Proposition. Let \mu < < \mathcal L ^n be absolute continuous with respect to the Lebesgue measure, that is \d \mu = \omega (x) \d x for some \omega \in L^1_{\loc}. Then \begin{align*} \mu \ptset{ \mm f (x) > \alpha } \le \frac A\alpha \nor{f} _{L^1(\mm \omega \d x)} \end{align*} and \begin{align*} \nor{\mm f} _{L ^q(\omega \d x)} \le A _q \nor f_{L ^q (\mm \omega \d x)}. \end{align*} Here A and A _q are independent from \omega.
Proof.
The case q = \infty is trivial, and the case 1 < q < \infty is by Marcinkiewicz interpolation.
For x \in \set{\mm f (x) > \alpha}, there exists B _x such that
\begin{align*} |B _x| < \frac1\alpha \int _{B _x} |f (y)| \d y. \end{align*}
Then \begin{align*} \mu (5 B _x) = \int _{5 B _x} \omega \d x &\le A |B _x| \mm \omega (y), \qquad \forall y \in B _x \\& \le \frac A\alpha \int _{B _x} |f (y)| \mm \omega (y) \d y. \end{align*}
Fincally, we choose a disjoint subselection of B _{x _k} such that 5 B _{x _k} is a covering of \set{\mm f (x) > \alpha}.

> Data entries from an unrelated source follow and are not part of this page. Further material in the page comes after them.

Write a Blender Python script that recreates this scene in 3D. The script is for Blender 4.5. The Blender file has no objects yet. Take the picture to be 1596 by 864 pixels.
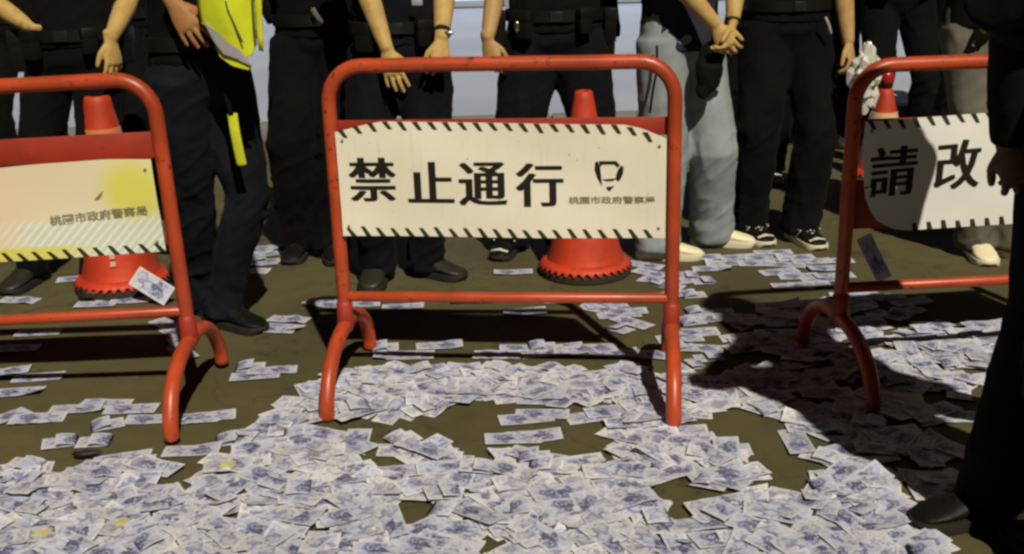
import bpy, bmesh, math, random
import numpy as np
from mathutils import Vector as V, Matrix, noise
random.seed(7)
S = bpy.context.scene
COL = S.collection
# ------------------------------------------------------------------ camera, sky, sun, exposure
CAM_H, PITCH, ROLL, FPX = 1.4, 0.310875, -0.0296357, 1746.07
cp, sp = math.cos(PITCH), math.sin(PITCH)
FWD = V((0, cp, -sp)); R0 = V((1, 0, 0)); U0 = R0.cross(FWD)
RGT = math.cos(ROLL)*R0 + math.sin(ROLL)*U0
UPV = -math.sin(ROLL)*R0 + math.cos(ROLL)*U0
CAMP = V((0, 0, CAM_H))
cd = bpy.data.cameras.new('camera'); cam = bpy.data.objects.new('camera', cd); COL.objects.link(cam)
cam.matrix_world = Matrix(((RGT.x, UPV.x, -FWD.x, 0), (RGT.y, UPV.y, -FWD.y, 0), (RGT.z, UPV.z, -FWD.z, CAM_H), (0, 0, 0, 1)))
cd.sensor_width = 36; cd.lens = FPX/1596*36; cd.clip_start = .05; cd.clip_end = 400
S.camera = cam
SUN_D = V((-.285, .86, -1)).normalized()          # the way the light travels
w = bpy.data.worlds.new('World'); S.world = w; w.use_nodes = True
sky = w.node_tree.nodes.new('ShaderNodeTexSky'); sky.sky_type = 'NISHITA'; sky.sun_disc = False
sky.sun_elevation = math.asin(-SUN_D.z); sky.sun_rotation = math.atan2(-SUN_D.x, -SUN_D.y)
bg = w.node_tree.nodes['Background']; w.node_tree.links.new(sky.outputs[0], bg.inputs[0]); bg.inputs[1].default_value = .0008
sd = bpy.data.lights.new('key_sun', 'SUN'); sd.energy = 3.9; sd.angle = math.radians(.9); sd.color = (1, .905, .735)
sun = bpy.data.objects.new('key_sun', sd); COL.objects.link(sun)
sun.rotation_euler = SUN_D.to_track_quat('-Z', 'Y').to_euler(); sun.location = (2, -4, 6)
S.view_settings.view_transform = 'Standard'; S.view_settings.look = 'None'
S.cycles.filter_width = 2.7; S.view_settings.exposure = 0; S.view_settings.gamma = 1

def at(x, y, Y):                                   # photo pixel -> world point at depth Y
    d = FWD*FPX + RGT*(x-798) - UPV*(y-432)
    return CAMP + d*(Y/d.y)
def gnd(x, y, z=0):                                # photo pixel -> point at height z
    d = FWD*FPX + RGT*(x-798) - UPV*(y-432)
    return CAMP + d*((z-CAM_H)/d.z)

# ------------------------------------------------------------------ materials
def mat(name, base=(.5, .5, .5), rough=.6, spec=.5, build=None, **kw):
    m = bpy.data.materials.new(name); m.use_nodes = True
    nt = m.node_tree; b = nt.nodes['Principled BSDF']
    b.inputs['Base Color'].default_value = (*base, 1); b.inputs['Roughness'].default_value = rough
    b.inputs['Specular IOR Level'].default_value = spec
    for k, v in kw.items(): b.inputs[k.replace('_', ' ')].default_value = v
    if build: build(nt, b)
    return m
def nd(nt, t, ins=None, **at_):
    n = nt.nodes.new(t)
    for k, v in at_.items(): setattr(n, k, v)
    for k, v in (ins or {}).items():
        if hasattr(v, 'node') or isinstance(v, bpy.types.NodeSocket): nt.links.new(v, n.inputs[k])
        else: n.inputs[k].default_value = v
    return n
def mth(nt, op, a, b=0.0, c=None):
    ins = {0: a, 1: b}
    if c is not None: ins[2] = c
    return nd(nt, 'ShaderNodeMath', ins, operation=op).outputs[0]
def sstep(nt, x, lo, hi): 
    return nd(nt, 'ShaderNodeMapRange', {'Value': x, 'From Min': lo, 'From Max': hi}, interpolation_type='SMOOTHSTEP').outputs[0]
def mixc(nt, f, a, b, blend='MIX'):
    n = nd(nt, 'ShaderNodeMix', None, data_type='RGBA', blend_type=blend)
    for i, v in ((0, f), (6, a), (7, b)):
        if isinstance(v, bpy.types.NodeSocket): nt.links.new(v, n.inputs[i])
        else: n.inputs[i].default_value = v if i == 0 else (*v, 1)
    return n.outputs[2]
def nz(nt, vec, scale, detail=4, rough=.55, dist=0):
    ins = {'Scale': scale, 'Detail': detail, 'Roughness': rough, 'Distortion': dist}
    if vec is not None: ins['Vector'] = vec
    return nd(nt, 'ShaderNodeTexNoise', ins).outputs[0]
def opos(nt): return nd(nt, 'ShaderNodeTexCoord').outputs['Object']
def wpos(nt): return nd(nt, 'ShaderNodeNewGeometry').outputs['Position']
def bump(nt, b, h, strength=.3, dist=.002):
    n = nd(nt, 'ShaderNodeBump', {'Height': h, 'Strength': strength, 'Distance': dist})
    nt.links.new(n.outputs[0], b.inputs['Normal'])
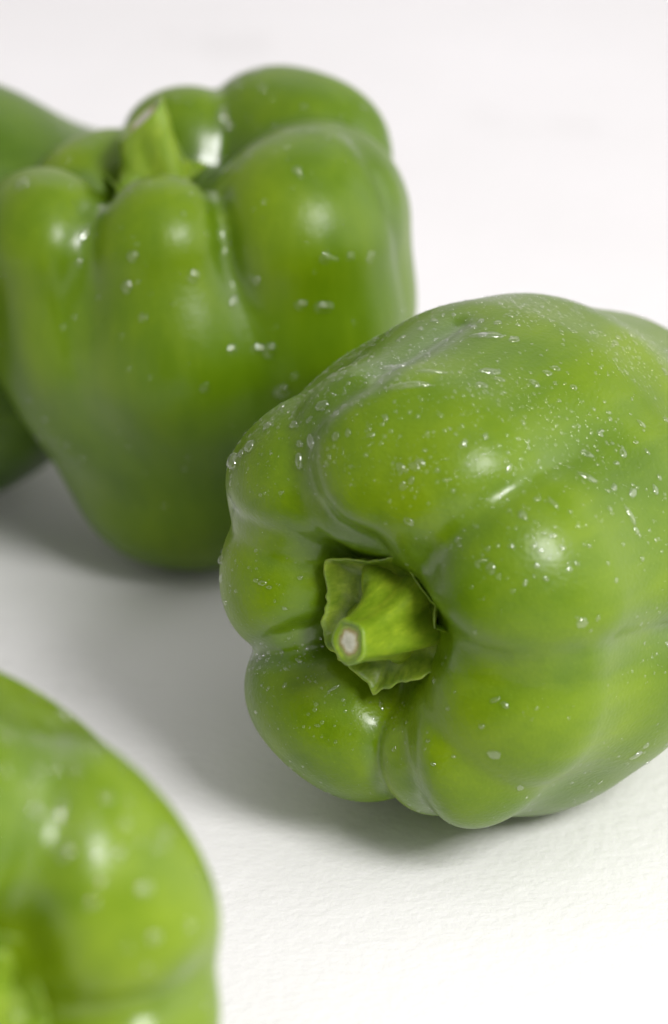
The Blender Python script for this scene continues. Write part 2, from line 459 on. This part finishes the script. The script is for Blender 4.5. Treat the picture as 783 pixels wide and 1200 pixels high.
def calyx(parent, corners, m, z0=1.2, rim_h=2.4, seed=3, inner=4.0, at=(0, 0), k=1.0):
    """corners: list of (angle deg, radius mm) of the pointed tips, star-rimmed collar with a thin curled edge"""
    cs = sorted(corners); nseg = 160
    def rad(a):
        a = a % 360
        for i in range(len(cs)):
            a0, r0 = cs[i]; a1, r1 = cs[(i + 1) % len(cs)]
            if i == len(cs) - 1: a1 += 360
            x = a if a >= a0 else a + 360
            if a0 <= x <= a1:
                p0 = Vector((r0 * math.cos(math.radians(a0)), r0 * math.sin(math.radians(a0))))
                p1 = Vector((r1 * math.cos(math.radians(a1)), r1 * math.sin(math.radians(a1))))
                t = (x - a0) / (a1 - a0); p = p0.lerp(p1, t)
                tip = max(math.exp(-(t / 0.07) ** 2), math.exp(-((1 - t) / 0.07) ** 2))
                return p.length * (1 - 0.03 * math.sin(math.pi * t)) * (1 + 0.01 * tip), tip
        return cs[0][1], 0
    rows = [(inner, 0.6, 0), (0.45, -0.2, 1), (0.65, -0.5, 1), (0.80, 0.0, 1), (0.90, 0.9, 1), (0.96, 1.9, 1), (1.0, 2.6, 1), (1.035, 2.75, 1),
            (1.03, 2.2, 1), (0.985, 1.3, 1), (0.92, 0.1, 1), (0.82, -1.0, 1), (0.6, -1.6, 1)]
    V, Fc = [], []
    for (s_, z, rel) in rows:
        for j in range(nseg):
            a = 360.0 * j / nseg; r, tip = rad(a); ar = math.radians(a)
            nz = mnoise.noise(Vector((math.cos(ar) * 2.2, math.sin(ar) * 2.2, seed)))
            nz2 = mnoise.noise(Vector((math.cos(ar) * 7, math.sin(ar) * 7, seed + 4)))
            rr = s_ * r if rel else s_
            out = max(0, (s_ - 0.75) / 0.28) if rel else 0
            rr *= 1 + out * (0.05 * nz + 0.045 * nz2)
            zz = z0 + z * rim_h / 2.6 * (1 if not rel else 1 + out * (0.6 * nz + 0.2 * nz2)) - out * tip * 0.3
            zz += 0.25 * mnoise.noise(Vector((rr * math.cos(ar) * 0.5, rr * math.sin(ar) * 0.5, seed)))
            V.append((at[0] + k * rr * math.cos(ar), at[1] + k * rr * math.sin(ar), zz))
    for i in range(len(rows) - 1):
        for j in range(nseg):
            k = (j + 1) % nseg; Fc.append((i * nseg + j, i * nseg + k, (i + 1) * nseg + k, (i + 1) * nseg + j))
    me = from_np('calyx', np.array(V) * 0.001, Fc)
    me.flip_normals()
    return link('calyx', me, m, parent)

# ------------------------------------------------------------------ water
def bvh_of(me):
    return BVHTree.FromPolygons([v.co.copy() for v in me.vertices], [tuple(p.vertices) for p in me.polygons])
def drop_geo(bvh, c, nrm, tdir, a, b, h, nr=4, ns=12, seed=0, irr=0.12):
    """a water drop lying on the skin: verts follow the skin, dome height h. all metres, local space"""
    t = (tdir - nrm * tdir.dot(nrm)).normalized(); s_ = nrm.cross(t)
    V, Fc = [], []
    def on(p):
        loc, n, i, d = bvh.find_nearest(p)
        return (loc, n) if loc is not None else (p, nrm)
    l, n = on(c); V.append(l + n * h)
    for r in range(1, nr + 1):
        u = r / nr
        for j in range(ns):
            an = 2 * math.pi * j / ns
            w = 1 + irr * mnoise.noise(Vector((math.cos(an) * 1.4, math.sin(an) * 1.4, seed * 3.7)))
            p = c + t * (a * u * w * math.cos(an)) + s_ * (b * u * w * math.sin(an))
            l, n = on(p)
            z = h * math.sqrt(max(0.0, 1 - (r / nr) ** 2.4)) if r < nr else -0.12 * h - 0.00002
            V.append(l + n * z)
    for j in range(ns): Fc.append((0, 1 + j, 1 + (j + 1) % ns))
    for r in range(1, nr):
        o0 = 1 + (r - 1) * ns; o1 = 1 + r * ns
        for j in range(ns):
            k = (j + 1) % ns; Fc.append((o0 + j, o1 + j, o1 + k, o0 + k))
    b0 = 1 + (nr - 1) * ns
    l, n = on(c); V.append(l - n * (0.15 * h + 0.00004)); q = len(V) - 1
    for j in range(ns): Fc.append((q, b0 + (j + 1) % ns, b0 + j))
    return V, Fc
def add_drop(parent, bvh, c, nrm, tdir, a, b, h, seed=0, irr=0.25):
    V, Fc = drop_geo(bvh, c, nrm, tdir, a, b, h, nr=6, ns=20, seed=seed, irr=irr)
    link('water_drop', from_np('water_drop', V, Fc), M_WATER, parent)
def mist(parent, me, bvh, n, dens, rmin, rmax, seed, power=2.5, name='fine_droplets'):
    r_ = np.random.default_rng(seed)
    nv = len(me.vertices)
    co = np.zeros(nv * 3); me.vertices.foreach_get('co', co); co = co.reshape(-1, 3)
    no = np.zeros(nv * 3); me.vertices.foreach_get('normal', no); no = no.reshape(-1, 3)
    w = dens(co, no); w = np.maximum(w, 0)
    if w.sum() <= 0: return
    pick = r_.choice(nv, size=n, p=w / w.sum())
    rad = rmin + (rmax - rmin) * r_.random(n) ** power
    ns = 8; V = []; Fc = []
    prof = ((1.0, -0.10), (0.93, 0.22), (0.62, 0.50), (0.0, 0.62))
    jit = r_.normal(size=(n, 3)) * 0.0004
    for i in range(n):
        p, nn, _, _ = bvh.find_nearest(Vector(co[pick[i]] + jit[i]))
        if p is None: continue
        t = nn.orthogonal().normalized(); s_ = nn.cross(t); R = rad[i]; b0 = len(V)
        e = 1 + 0.25 * r_.random(); ph = r_.random() * 3
        for (k, z) in prof[:-1]:
            for j in range(ns):
                a = 2 * math.pi * j / ns
                V.append(p + t * (R * k * math.cos(a) * e) + s_ * (R * k * math.sin(a)) + nn * (R * z))
        V.append(p + nn * (R * prof[-1][1]))
        for rr in range(2):
            for j in range(ns):
                k = (j + 1) % ns; Fc.append((b0 + rr * ns + j, b0 + rr * ns + k, b0 + (rr + 1) * ns + k, b0 + (rr + 1) * ns + j))
        for j in range(ns): Fc.append((b0 + 2 * ns + j, b0 + 2 * ns + (j + 1) % ns, b0 + 3 * ns))
        Fc.append(tuple(b0 + j for j in range(ns - 1, -1, -1)))
    o = link(name, from_np(name, V, Fc), M_DEW, parent); o['kind'] = 'stuff'
    return o
def scatter_drops(parent, me, bvh, n, dens, rmin, rmax, seed, h=0.45):
    r_ = np.random.default_rng(seed); nv = len(me.vertices)
    co = np.zeros(nv * 3); me.vertices.foreach_get('co', co); co = co.reshape(-1, 3)
    no = np.zeros(nv * 3); me.vertices.foreach_get('normal', no); no = no.reshape(-1, 3)
    w = np.maximum(dens(co, no), 0); pick = r_.choice(nv, size=n, p=w / w.sum())
    for i in pick:
        R = rmin + (rmax - rmin) * r_.random() ** 2
        e = 1 + r_.random() * 0.8
        add_drop(parent, bvh, Vector(co[i]), Vector(no[i]), Vector(r_.normal(size=3)), R * e, R, R * h, seed=int(i) % 97)
def pick_px(mw, bvh, px, py):
    inv = mw.inverted(); o = inv @ CAM; d = (inv.to_3x3() @ ray(px, py)).normalized()
    return bvh.ray_cast(o, d)[:2]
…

Back to the case \vf = \set{f _j} \cnt j1i, by proposition case q = 2 we have
\begin{align*} \nor{\mm f _j} _{L ^2(\omega \d x)} \le A _2 \nor{f _j} _{L ^2 (\mm \omega \d x)}. \end{align*}
Take \ell ^2 norm,
\begin{align*} \nor{\vM \vf} _{L ^2(\omega \dx)} \le A _2 \nor{\vf} _{L ^2 (\mm \omega \d x)}, \end{align*}
that is
\begin{align*} \int (\vM \vf) ^2 \omega \d x \le A \int |\vf| ^2 (\mm \omega) \d x. \end{align*}
Then by duality, set q = \pthf p2 ^*,
\begin{align*} \nmL p{\vM \vf} &= \nmL{\frac p2}{(\vM \vf) ^2} \\&= \sup _{\nmL q{\omega} = 1} \int (\vM \vf) ^2 \omega \d x \\& \le \sup _{\nmL q{\omega} = 1} A \int |\vf| ^2 (\mm \omega) \d x \\& \le A \nmL{\frac p2}{\vf ^2} \sup _{\nmL q{\omega} = 1} \nmL{q}{\mm \omega} \\& \le A \nmL p \vf. \end{align*}
Remark. We can replace \ell ^2 by \ell ^q for 1 < q \le \infty, by setting \vM _q \vf (x) = \nor{M f _j (x)}_{\ell ^q}. For q < \infty, one start the proof for p = q, then interpolate (1, q), then bootstrap to (q, \infty). For q = \infty, \vM _\infty \vf \le M (|\vf| _\infty). However q = 1 doesn't work.
Remark. If \mm \omega is comparible to \omega, then the two weights in the proposition are the same. This is called A _1 condition.